I need some help. I've read about the Cuban Missile Crisis but I now need to set up a time line with veried sources, different from those I've been given. I was hoping someone could give me some sources that I can get some reliable information from.

Cheers all.

Mariam
1st August 2007, 14:24
Time line (http://www.nuclearfiles.org/menu/key-issues/nuclear-weapons/history/cold-war/cuban-missile-crisis/timeline.htm)

Comrade Phil
2nd August 2007, 21:08
Originally posted by [email protected] 01, 2007 08:52 am
Hey all.

I need some help. I've read about the Cuban Missile Crisis but I now need to set up a time line with veried sources, different from those I've been given. I was hoping someone could give me some sources that I can get some reliable information from.

Cheers all.
You might have some problems with having so-called biased sources (i did), but this set of MIA articles is excellent.

http://www.marxists.org/history/cuba/subje...risis/index.htm (http://www.marxists.org/history/cuba/subject/missile-crisis/index.htm)

AnarchJim
5th August 2007, 11:02
You might have some problems with having so-called biased sources...

Too be honest I would like a left sided bias, I'm under quite a overly powered Capitalist System that hes left no room for either the Far right (not that I would want them to) or left to really speak out, our two lead parties that you hear about are both Capitalist, it's just voting for one in the middle of Capitalism and one closer to Nationalism.

So my schooling system is like my county, Capitalist, and though my teacher invites more opinions other then the same old Wikapedia and shit that all other students use once searching in Google, which as is easily seen as being more to a capitalist bias, I like to retaliate to this with a leftsided point of view so hopefully I and the rest of my class can sort through the differences and similarities to find a strange truth.

I know unbias sources are the best, and the hardest to come by, but to say something that agrees with them on some respects would not have much of an impact to other members of my class as one that opposes everything they have just said (not that I'm saying it has to be an arguement or similar, just civil dispute).

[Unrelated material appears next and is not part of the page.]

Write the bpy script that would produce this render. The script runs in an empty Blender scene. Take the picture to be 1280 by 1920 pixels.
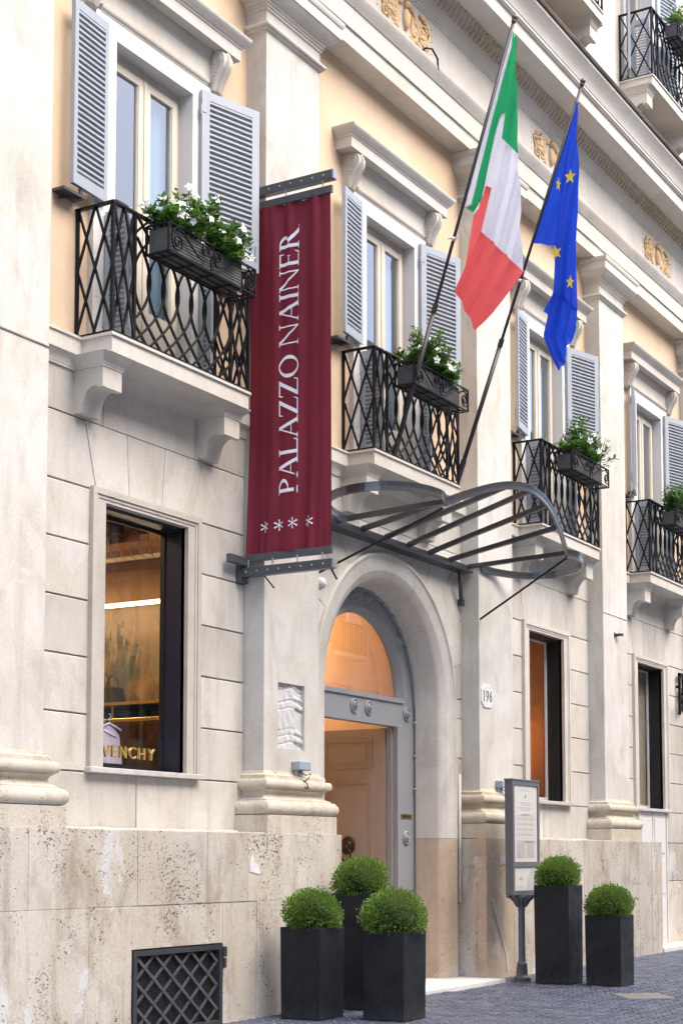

It opens their eyes more.

Edit: Thank you alot though (forgot to add that to the end, I carry on abit as you can tell)

Severian
11th August 2007, 00:04
One good book is "October 1962: The ‘Missile’ Crisis as Seen from Cuba" by Tomás Diez Acosta. An excerpt on the lead-up to the crisis is here. (http://www.themilitant.com/2002/6637/663750.html)

Colonello Buendia
20th August 2007, 17:22
read companero (a biography of che guevara) it mentions in some detail the part he played in the crisis, meetings with the russians ect.